J'ai enfin reçu deux de vos paquets de Lyon, madame, et j'ai fort peu de temps à y répondre, parce que le courrier part ce soir. J'étois affligée de ne point recevoir de vos nouvelles; mais je ne l'étois point de l'appréhension que vous m'eussiez oubliée. Vous me parlez de la peste, et de la peine où vous en êtes pour moi. Elle ne m'a point approchée, Dieu merci, et il faut espérer qu'elle laissera Madrid hors d'intrigue. Vous me parlez encore d'une autre peste, qui est la continuation de la misère où l'on est ici. Elle augmente toujours, et les monnoies ne haussent point. Je ne vous ai que trop entretenue de tout cela; je ne veux point que vous y fassiez de réflexion. Vous êtes vive, et vous m'aimez. Pensez une fois, et puis n'y pensez plus, que les douze mille écus qu'on a d'appointemens, ne font ici que cinq mille cinq cents écus, et que nous payons neuf mille francs de loyer de notre maison. Je vous ai déjà mandé que M. de Villars, ne pouvant plus subsister, prenoit la résolution de me faire partir d'ici le mois prochain. Le marquis de Grana, qui est riche par lui-même, par ce que son maître lui donne, et par les pensions qu'il tire de cette cour, dit bien aussi qu'il n'y peut pas subsister. Qu'il est gascon, cet Allemand! un peu hargneux sur les affaires de France, et sur tout ce que projette et exécute le roi, notre maître.

Mais votre portrait, que vous me faites espérer, il faut le confier à mes enfans qui seront à Paris avant la fin de ce mois. En vérité, je ne puis vous dire le plaisir que vous me faites. Je ne croyois plus être aussi sensible que je trouve que je le suis sur cette sorte de joie. Mes enfans vous auront vue à Lyon. Qu'ils auront été aises, s'ils tiennent de leur mère!

On se trouve toujours bien du changement de la camarera mayor. L'air du palais en est tout différent. Nous regardons présentement la reine et moi, tant que nous voulons, par une fenêtre qui n'a de vue que sur un grand jardin d'un couvent de religieuses qu'on appelle l'Incarnation, et qui est attaché au palais. Vous aurez peine à imaginer qu'une jeune princesse, née en France, et élevée au Palais-royal, puisse compter cela pour un plaisir; je fais ce que je puis pour le lui faire valoir plus que je ne le compte moi-même.

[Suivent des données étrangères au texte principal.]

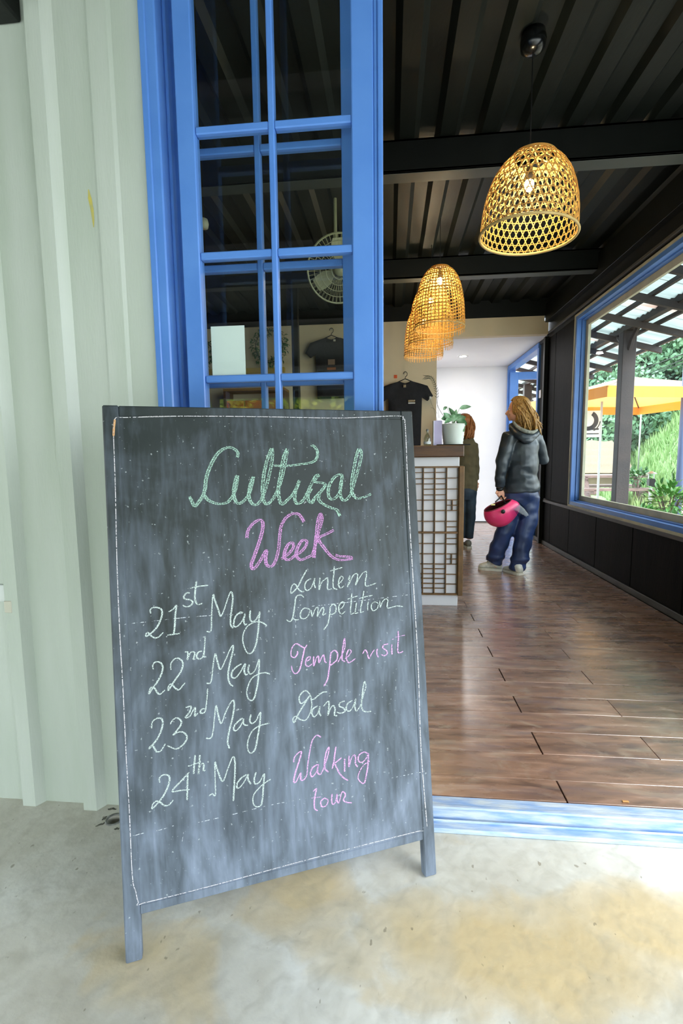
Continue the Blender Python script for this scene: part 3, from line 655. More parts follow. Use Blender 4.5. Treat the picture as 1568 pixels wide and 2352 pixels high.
strokes('chalk_word', 'pink chalk word Walking', 'pp', E_, .0034, [
 [(220,782),(225,740),(255,700),(290,680),(285,720),(260,800),(235,880),(220,957),(240,965),(265,915),(285,880),(285,938),(310,945),(340,900),(350,800),(365,700),(385,600),(410,550),(440,532),(472,548)],
 [(442,800),(395,830),(375,880),(390,915),(430,870),(447,798),(440,870),(470,890),(510,800),(540,700),(547,640),(520,690),(505,780),(510,840),(542,870)],
 [(610,636),(600,700),(590,780),(575,842)], [(662,738),(600,788),(575,805)], [(600,790),(630,860),(670,915),(722,947)], [(690,745),(690,800),(690,867)],
 [(730,718),(730,822),(750,750),(775,713),(790,730),(790,790),(812,822)],
 [(908,700),(870,685),(825,710),(815,760),(850,780),(890,740),(907,698),(905,800),(890,900),(870,972),(835,960),(813,920),(830,860),(870,800),(922,768)]])
strokes('chalk_word', 'pink chalk word tour', 'pp', E_, .0032, [
 [(400,1050),(430,1025),(420,1080),(410,1150),(415,1210),(442,1228)], [(385,1112),(470,1100)],
 [(500,1113),(470,1145),(480,1190),(520,1180),(537,1130),(500,1110)], [(575,1073),(570,1130),(580,1167),(605,1150),(620,1073),(620,1130),(637,1155),(655,1090),(670,1053),(692,1065),(696,1090),(680,1130),(710,1150),(757,1155)]])
for rule_ in [
 [(275,1438),(350,1430),(440,1420),(560,1412)], [(628,1403),(700,1397),(800,1386),(952,1367)], [(626,1422),(626,1402)],
 [(303,1922),(360,1912),(400,1900)], [(455,1893),(520,1878),(620,1853),(725,1833)], [(900,1790),(940,1782),(975,1773)], [(418,1940),(424,1898)], [(522,1944),(515,1905)], [(678,1403),(681,1480)]]:
    strokes('chalk_rule', 'faint thin chalk rule', 'f', I_, .0018, [rule_])
for line_ in [
 [(270,962),(400,959),(600,960),(780,963),(912,958),(924,966),(930,980),(937,1150),(947,1318),(959,1520),(966,1720),(980,1900)],
 [(972,1910),(900,1928),(700,1980),(500,2035),(330,2078),(318,2074),(312,2050),(304,2013),(297,1860),(290,1740),(283,1593),(275,1450),(269,1300),(265,1120),(261,1000),(263,968),(272,960)]]:
    strokes('worn_outline', 'pale worn line along the frame edge', 'b', I_, .0022, [line_])
# worn orange wood showing at the top left corner, small
strokes('worn_outline', 'bare orange wood at the frame corner', 'b', I_, .004, [[(264,966),(262,985),(261,1005)]]).data.materials[0] = mat('bare_wood', (206, 160, 110), .8)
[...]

Il y a neuf jours qu'on soupçonnoit encore qu'elle étoit grosse. Pour moi, je ne le soupçonne pas. Le roi l'aime passionnément à sa mode, et elle aime le roi à la sienne. Elle est belle comme le jour, grasse, fraîche; elle dort, elle mange, elle rit; il faut finir là; et, avec tout l'esprit que vous avez, je vous défie de deviner tout ce que j'aurois à vous dire ensuite de tout cela.

Adieu, ma chère madame; je voudrois bien écrire encore, si j'en avois le temps; mandez-moi ce que vous saurez de la paix et de la guerre.

Vous recevrez un petit paquet que je ne vous envoie, que parce qu'il ne vous coûtera rien de port; car, pour peu que vous en payassiez, ce seroit plus qu'il ne vaut: c'est pourtant la reine d'Espagne qui vous l'envoie.

Je rends mille grâces à M. de Coulanges, de sa prose et de ses vers. La marquise d'Uxelles m'avoit envoyé ceux qu'il avoit faits pour elle, en passant à Châlons-sur-Saône.